We should also send a clear signal that Russia's increasing espionage efforts in EU and Nato countries are most unwelcome. A co-ordinated expulsion by Britain, France, Sweden, Poland, Norway and the Czech Republic of a dozen embassy-based representatives of the SVR (foreign intelligence), GRU (military espionage) and most of all the thuggish FSB (internal security), as well as assorted "students", "bankers", "businessmen" and "consultants", would send a powerful signal to the Kremlin: that Western security planners are now seriously concerned with Russian efforts to subvert and intimidate us. It is these people who are bribing and suborning politicians, officials and businessmen, particularly in our energy industry, in order to smooth the ground for Russia's use of its huge gas and oil reserves.
The danger of delay is great. The longer we let Russia enjoy its feeling of impunity, the greater the risk that the Kremlin tries another stunt somewhere else. A vulgar analogy would be to see the Georgian crisis as the equivalent of Hitler's march into Rhineland. The danger is that the Baltic states fill the ill-fated role of Czechoslovakia in 1938; it is all too easy to imagine the West, divided and distracted by economic trouble and wars elsewhere, once again forcing an allied government to accept a noxious political settlement with its mortal enemy. Russian propagandists are already demanding, for example, a Russian "territorial autonomy" - in effect a Kremlin canton - inside Estonia. When Iceland, another strategically vital Nato member, saw its banks collapse, Gordon Broewn sued them; Russia offered a $4billion loan. The longer we go down that path, the nastier the price we will pay when we try to leave it.

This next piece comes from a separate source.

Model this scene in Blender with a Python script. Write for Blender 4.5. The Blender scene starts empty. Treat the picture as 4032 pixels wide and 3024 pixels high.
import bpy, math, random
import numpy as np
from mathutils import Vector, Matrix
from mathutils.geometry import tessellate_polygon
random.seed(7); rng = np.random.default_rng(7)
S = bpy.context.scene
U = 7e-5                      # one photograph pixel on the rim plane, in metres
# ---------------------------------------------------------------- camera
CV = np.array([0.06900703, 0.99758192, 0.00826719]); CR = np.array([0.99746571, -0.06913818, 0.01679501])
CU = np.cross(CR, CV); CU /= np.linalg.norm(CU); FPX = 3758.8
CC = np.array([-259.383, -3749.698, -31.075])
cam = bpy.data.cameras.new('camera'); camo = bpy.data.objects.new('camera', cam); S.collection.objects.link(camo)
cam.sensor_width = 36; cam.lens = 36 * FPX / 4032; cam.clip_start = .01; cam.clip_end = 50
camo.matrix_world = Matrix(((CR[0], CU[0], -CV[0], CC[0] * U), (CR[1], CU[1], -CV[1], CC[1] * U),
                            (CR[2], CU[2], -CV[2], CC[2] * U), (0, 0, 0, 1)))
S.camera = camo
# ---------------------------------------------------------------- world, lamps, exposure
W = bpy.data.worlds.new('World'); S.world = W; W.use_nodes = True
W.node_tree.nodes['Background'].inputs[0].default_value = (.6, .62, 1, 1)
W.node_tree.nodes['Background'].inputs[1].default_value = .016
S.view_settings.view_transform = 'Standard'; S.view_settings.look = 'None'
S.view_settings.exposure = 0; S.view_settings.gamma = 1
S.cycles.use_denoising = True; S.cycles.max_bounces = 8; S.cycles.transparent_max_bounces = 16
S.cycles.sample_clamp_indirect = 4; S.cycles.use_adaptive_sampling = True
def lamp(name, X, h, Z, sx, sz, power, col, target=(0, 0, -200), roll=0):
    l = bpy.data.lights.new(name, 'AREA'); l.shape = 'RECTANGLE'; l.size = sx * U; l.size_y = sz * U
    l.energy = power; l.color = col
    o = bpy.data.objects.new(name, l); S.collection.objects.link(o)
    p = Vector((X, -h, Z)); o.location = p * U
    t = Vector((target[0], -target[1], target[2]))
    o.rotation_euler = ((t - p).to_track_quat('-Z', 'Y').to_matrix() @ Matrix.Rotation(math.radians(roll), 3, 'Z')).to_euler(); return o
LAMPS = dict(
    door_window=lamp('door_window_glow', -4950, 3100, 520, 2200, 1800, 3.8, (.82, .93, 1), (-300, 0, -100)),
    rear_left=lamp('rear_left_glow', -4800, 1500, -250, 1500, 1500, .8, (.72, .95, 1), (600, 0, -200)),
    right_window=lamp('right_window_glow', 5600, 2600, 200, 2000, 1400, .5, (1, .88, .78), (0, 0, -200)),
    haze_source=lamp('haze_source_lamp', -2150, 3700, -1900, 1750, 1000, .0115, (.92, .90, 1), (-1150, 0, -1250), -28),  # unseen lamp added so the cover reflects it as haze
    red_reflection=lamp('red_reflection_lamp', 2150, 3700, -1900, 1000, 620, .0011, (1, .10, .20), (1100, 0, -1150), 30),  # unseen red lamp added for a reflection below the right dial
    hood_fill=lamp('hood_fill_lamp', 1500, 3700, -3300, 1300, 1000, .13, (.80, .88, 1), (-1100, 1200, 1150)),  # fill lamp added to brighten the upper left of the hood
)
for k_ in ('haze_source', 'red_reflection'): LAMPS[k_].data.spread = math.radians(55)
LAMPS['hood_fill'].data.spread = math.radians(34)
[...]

Having bolstered our weaker allies and secured our own citadels, we should try a counter-offensive. The best place to do that is Belarus, now at great risk of a Russian Anschluss. We should be doing everything possible to open channels of communication with the regime there, offering it a safe and dignified exit from power in return for a strategic switch towards the West. Our previous policy, of showering the fragmented and highly-penetrated opposition with money and attention, has got us next to nowhere.